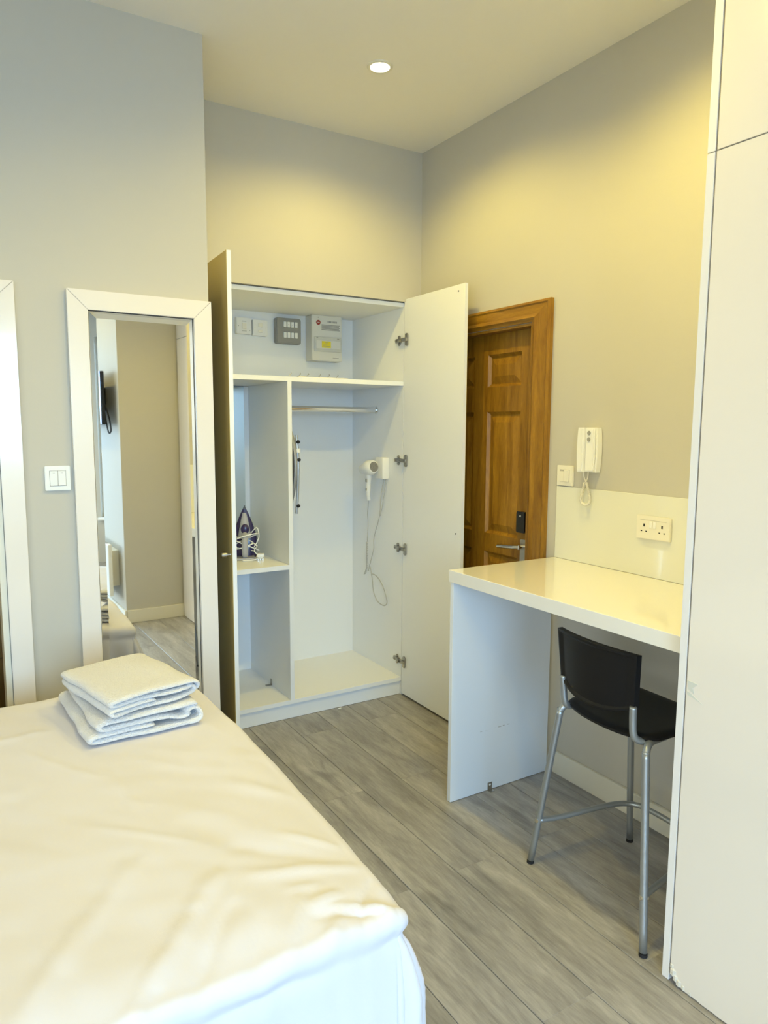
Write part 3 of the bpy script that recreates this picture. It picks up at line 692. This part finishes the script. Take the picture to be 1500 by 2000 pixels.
for sgn in (1, -1): MB().cyl((-.204, sgn*.226, zf), (-.183, sgn*.236, zf), .0075, seg=10).build('bolt', M_chrome, fr, smooth='auto', local=True)
# seat
def grid(fn, nu, nv, th):
    b_ = MB(); g_ = [[b_.bm.verts.new(fn(u/nu, v/nv)[0]) for v in range(nv+1)] for u in range(nu+1)]
    h_ = [[b_.bm.verts.new(fn(u/nu, v/nv)[1]) for v in range(nv+1)] for u in range(nu+1)]
    for u in range(nu):
        for v in range(nv):
            b_.bm.faces.new((g_[u][v], g_[u+1][v], g_[u+1][v+1], g_[u][v+1])); b_.bm.faces.new((h_[u][v], h_[u][v+1], h_[u+1][v+1], h_[u+1][v]))
    for u in range(nu):
        b_.bm.faces.new((g_[u][0], h_[u][0], h_[u+1][0], g_[u+1][0])); b_.bm.faces.new((g_[u][nv], g_[u+1][nv], h_[u+1][nv], h_[u][nv]))
    for v in range(nv):
        b_.bm.faces.new((g_[0][v], g_[0][v+1], h_[0][v+1], h_[0][v])); b_.bm.faces.new((g_[nu][v], h_[nu][v], h_[nu][v+1], g_[nu][v+1]))
    return b_
def seat(u, v):
    y = (2*v-1)
    xb = -.140-.038*(1-abs(y)**2.4); xf = .165+.010*(1-y*y)
    x = xb+(xf-xb)*u; wy = .182*(1-.10*max(0, abs(2*u-1)-.75)/.25)
    dish = -.010*(1-y*y)*(1-(2*u-1)**2)
    edge = max(abs(y), abs(2*u-1))
    drop = -.010*max(0, (edge-.86)/.14)**2
    return (x, y*wy, .612+dish+drop), (x*.99, y*wy*.985, .594-.004*(1-edge))
grid(seat, 24, 24, 0).build('seat', M_black, st, smooth='auto', local=True)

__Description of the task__
Without including any picture, repeat the data exactly.

__Result of this exercise__
Write part 3 of the bpy script that recreates this picture. It picks up at line 692. This part finishes the script. Take the picture to be 1500 by 2000 pixels.
for sgn in (1, -1): MB().cyl((-.204, sgn*.226, zf), (-.183, sgn*.236, zf), .0075, seg=10).build('bolt', M_chrome, fr, smooth='auto', local=True)
# seat
def grid(fn, nu, nv, th):
    b_ = MB(); g_ = [[b_.bm.verts.new(fn(u/nu, v/nv)[0]) for v in range(nv+1)] for u in range(nu+1)]
    h_ = [[b_.bm.verts.new(fn(u/nu, v/nv)[1]) for v in range(nv+1)] for u in range(nu+1)]
    for u in range(nu):
        for v in range(nv):
            b_.bm.faces.new((g_[u][v], g_[u+1][v], g_[u+1][v+1], g_[u][v+1])); b_.bm.faces.new((h_[u][v], h_[u][v+1], h_[u+1][v+1], h_[u+1][v]))
    for u in range(nu):
        b_.bm.faces.new((g_[u][0], h_[u][0], h_[u+1][0], g_[u+1][0])); b_.bm.faces.new((g_[u][nv], g_[u+1][nv], h_[u+1][nv], h_[u][nv]))
    for v in range(nv):
        b_.bm.faces.new((g_[0][v], g_[0][v+1], h_[0][v+1], h_[0][v])); b_.bm.faces.new((g_[nu][v], h_[nu][v], h_[nu][v+1], g_[nu][v+1]))
    return b_
def seat(u, v):
    y = (2*v-1)
    xb = -.140-.038*(1-abs(y)**2.4); xf = .165+.010*(1-y*y)
    x = xb+(xf-xb)*u; wy = .182*(1-.10*max(0, abs(2*u-1)-.75)/.25)
    dish = -.010*(1-y*y)*(1-(2*u-1)**2)
    edge = max(abs(y), abs(2*u-1))
    drop = -.010*max(0, (edge-.86)/.14)**2
    return (x, y*wy, .612+dish+drop), (x*.99, y*wy*.985, .594-.004*(1-edge))
grid(seat, 24, 24, 0).build('seat', M_black, st, smooth='auto', local=True)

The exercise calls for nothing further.